--- Material provided ---
------------------------------------------------------------------------

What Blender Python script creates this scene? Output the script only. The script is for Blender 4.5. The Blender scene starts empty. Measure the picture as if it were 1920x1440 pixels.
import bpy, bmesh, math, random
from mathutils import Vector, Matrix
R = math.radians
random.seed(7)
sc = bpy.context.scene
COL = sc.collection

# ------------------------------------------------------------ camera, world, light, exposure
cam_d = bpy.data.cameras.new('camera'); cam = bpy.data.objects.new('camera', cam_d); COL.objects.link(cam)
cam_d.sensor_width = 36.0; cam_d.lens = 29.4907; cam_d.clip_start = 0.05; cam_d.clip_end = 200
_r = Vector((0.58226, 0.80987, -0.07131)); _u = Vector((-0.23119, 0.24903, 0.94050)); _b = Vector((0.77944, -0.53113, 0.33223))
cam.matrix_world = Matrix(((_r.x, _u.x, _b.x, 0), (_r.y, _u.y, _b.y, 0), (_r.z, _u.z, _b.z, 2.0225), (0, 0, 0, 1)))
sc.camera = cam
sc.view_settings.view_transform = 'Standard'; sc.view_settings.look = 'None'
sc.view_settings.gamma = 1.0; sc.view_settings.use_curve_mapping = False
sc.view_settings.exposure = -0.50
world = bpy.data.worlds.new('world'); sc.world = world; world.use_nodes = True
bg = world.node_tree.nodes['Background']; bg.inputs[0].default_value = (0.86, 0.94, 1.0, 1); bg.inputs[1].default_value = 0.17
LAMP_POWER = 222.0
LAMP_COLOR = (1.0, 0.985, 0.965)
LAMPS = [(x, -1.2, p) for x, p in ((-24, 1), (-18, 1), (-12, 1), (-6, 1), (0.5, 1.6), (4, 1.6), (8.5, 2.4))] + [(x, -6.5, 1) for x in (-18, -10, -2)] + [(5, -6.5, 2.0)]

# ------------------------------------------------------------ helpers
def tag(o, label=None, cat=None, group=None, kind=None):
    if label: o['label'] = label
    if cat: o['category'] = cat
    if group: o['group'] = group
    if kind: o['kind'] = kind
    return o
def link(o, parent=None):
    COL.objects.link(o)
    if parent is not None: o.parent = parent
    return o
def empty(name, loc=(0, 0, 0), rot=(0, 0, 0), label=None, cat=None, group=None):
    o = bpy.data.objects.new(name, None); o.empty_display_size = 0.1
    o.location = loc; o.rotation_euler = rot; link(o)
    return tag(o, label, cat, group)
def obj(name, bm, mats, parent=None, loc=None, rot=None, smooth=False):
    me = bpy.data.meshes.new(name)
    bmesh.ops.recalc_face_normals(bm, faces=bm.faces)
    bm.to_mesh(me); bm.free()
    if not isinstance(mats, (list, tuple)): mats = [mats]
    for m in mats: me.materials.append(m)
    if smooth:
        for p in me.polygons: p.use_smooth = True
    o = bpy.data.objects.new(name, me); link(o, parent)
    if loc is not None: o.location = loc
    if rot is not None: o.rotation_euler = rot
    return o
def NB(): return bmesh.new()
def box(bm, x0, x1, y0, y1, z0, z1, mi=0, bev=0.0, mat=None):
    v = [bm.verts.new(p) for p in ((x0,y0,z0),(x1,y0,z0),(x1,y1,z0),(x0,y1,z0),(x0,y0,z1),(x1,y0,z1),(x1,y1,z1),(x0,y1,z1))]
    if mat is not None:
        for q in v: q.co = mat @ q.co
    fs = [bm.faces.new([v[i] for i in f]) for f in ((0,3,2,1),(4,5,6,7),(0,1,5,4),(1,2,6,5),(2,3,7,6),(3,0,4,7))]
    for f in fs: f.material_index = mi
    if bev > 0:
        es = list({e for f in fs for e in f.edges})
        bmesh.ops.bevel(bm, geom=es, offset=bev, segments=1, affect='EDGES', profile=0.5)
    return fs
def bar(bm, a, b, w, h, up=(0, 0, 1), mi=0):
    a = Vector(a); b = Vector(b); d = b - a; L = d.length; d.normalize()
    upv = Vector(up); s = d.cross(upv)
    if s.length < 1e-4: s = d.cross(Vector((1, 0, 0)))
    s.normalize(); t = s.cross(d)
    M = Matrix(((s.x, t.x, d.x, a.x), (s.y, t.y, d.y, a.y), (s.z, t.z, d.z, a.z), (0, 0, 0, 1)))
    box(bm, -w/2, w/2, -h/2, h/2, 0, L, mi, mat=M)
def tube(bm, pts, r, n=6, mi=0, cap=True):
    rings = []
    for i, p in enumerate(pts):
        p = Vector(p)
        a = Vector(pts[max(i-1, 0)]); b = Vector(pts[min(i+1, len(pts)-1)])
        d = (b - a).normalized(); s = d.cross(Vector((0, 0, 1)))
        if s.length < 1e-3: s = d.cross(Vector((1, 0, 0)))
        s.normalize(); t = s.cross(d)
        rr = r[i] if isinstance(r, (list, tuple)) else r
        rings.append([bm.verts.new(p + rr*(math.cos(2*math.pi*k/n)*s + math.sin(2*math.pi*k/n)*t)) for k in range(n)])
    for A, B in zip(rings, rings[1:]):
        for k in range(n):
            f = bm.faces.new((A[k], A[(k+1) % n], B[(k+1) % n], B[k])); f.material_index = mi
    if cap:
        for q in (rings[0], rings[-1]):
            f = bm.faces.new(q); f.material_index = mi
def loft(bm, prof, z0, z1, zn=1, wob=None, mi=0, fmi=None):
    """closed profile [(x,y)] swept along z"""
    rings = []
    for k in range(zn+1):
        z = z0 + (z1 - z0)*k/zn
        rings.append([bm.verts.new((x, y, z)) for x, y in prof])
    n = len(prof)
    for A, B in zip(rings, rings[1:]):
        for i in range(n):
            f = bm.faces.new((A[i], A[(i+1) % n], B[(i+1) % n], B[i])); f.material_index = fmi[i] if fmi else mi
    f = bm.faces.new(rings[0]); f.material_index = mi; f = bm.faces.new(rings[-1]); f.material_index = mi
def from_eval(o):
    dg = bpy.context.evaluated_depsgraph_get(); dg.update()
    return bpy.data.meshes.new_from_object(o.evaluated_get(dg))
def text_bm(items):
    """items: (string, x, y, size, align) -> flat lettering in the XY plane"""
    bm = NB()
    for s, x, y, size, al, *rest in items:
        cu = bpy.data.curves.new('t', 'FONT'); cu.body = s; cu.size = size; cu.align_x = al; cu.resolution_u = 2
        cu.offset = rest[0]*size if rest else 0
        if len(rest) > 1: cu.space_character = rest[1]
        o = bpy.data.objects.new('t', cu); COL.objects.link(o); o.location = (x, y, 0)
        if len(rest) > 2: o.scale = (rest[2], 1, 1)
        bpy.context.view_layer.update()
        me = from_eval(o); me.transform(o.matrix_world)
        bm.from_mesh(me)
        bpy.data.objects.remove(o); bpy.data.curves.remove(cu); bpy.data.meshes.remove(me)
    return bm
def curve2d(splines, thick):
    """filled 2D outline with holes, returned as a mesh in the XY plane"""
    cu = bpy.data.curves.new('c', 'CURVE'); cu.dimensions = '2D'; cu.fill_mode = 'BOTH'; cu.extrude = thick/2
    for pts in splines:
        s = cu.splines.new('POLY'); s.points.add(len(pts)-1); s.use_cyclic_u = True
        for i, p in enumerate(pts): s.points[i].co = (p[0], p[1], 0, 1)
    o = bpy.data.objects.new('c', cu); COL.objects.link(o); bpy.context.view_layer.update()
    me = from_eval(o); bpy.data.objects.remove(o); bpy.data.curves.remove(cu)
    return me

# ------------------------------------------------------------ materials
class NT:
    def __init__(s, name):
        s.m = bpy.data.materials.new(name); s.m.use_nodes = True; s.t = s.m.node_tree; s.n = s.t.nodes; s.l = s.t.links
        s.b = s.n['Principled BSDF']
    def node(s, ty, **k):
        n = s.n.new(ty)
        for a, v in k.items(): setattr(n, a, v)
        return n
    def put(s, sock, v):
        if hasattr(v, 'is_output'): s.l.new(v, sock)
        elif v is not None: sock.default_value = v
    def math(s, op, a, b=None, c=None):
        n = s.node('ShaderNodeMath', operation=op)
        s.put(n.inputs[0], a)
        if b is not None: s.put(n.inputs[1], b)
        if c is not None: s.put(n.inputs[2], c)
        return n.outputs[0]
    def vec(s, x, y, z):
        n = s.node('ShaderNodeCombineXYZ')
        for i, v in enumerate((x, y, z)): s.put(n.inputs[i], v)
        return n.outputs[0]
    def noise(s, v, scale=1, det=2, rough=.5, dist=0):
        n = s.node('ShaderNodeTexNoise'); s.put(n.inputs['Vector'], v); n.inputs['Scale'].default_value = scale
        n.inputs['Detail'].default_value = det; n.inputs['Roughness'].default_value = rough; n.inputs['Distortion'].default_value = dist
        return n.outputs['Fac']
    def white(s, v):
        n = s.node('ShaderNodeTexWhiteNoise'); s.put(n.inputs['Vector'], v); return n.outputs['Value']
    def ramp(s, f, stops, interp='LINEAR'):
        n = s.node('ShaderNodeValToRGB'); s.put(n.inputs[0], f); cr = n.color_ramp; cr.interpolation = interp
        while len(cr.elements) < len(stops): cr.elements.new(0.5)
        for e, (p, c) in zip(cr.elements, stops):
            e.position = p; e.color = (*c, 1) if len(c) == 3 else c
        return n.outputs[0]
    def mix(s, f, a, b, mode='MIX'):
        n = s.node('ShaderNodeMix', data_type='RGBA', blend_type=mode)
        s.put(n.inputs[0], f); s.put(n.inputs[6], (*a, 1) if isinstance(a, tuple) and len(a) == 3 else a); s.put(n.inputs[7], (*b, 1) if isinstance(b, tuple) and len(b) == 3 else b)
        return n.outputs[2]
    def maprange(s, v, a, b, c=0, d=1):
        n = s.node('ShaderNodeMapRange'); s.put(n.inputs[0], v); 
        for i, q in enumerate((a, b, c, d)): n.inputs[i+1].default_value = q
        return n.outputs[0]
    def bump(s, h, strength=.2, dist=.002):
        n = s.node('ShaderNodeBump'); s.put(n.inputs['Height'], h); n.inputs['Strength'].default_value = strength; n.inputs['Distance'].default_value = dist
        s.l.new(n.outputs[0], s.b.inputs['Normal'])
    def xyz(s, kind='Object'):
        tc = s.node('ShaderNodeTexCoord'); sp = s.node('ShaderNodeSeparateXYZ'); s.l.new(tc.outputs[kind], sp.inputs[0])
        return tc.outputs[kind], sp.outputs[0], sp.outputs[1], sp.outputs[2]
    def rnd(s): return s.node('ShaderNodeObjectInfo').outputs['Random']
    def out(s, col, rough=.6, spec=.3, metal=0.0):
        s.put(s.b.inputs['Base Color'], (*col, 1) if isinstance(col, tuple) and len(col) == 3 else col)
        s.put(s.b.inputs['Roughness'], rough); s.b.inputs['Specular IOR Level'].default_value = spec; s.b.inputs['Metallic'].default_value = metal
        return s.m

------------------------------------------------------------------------

--- The task ---
Repeat, exactly and only, the lines from the beginning of the material through the line that contains "COL = sc.collection".

--- Complete response ---
What Blender Python script creates this scene? Output the script only. The script is for Blender 4.5. The Blender scene starts empty. Measure the picture as if it were 1920x1440 pixels.
import bpy, bmesh, math, random
from mathutils import Vector, Matrix
R = math.radians
random.seed(7)
sc = bpy.context.scene
COL = sc.collection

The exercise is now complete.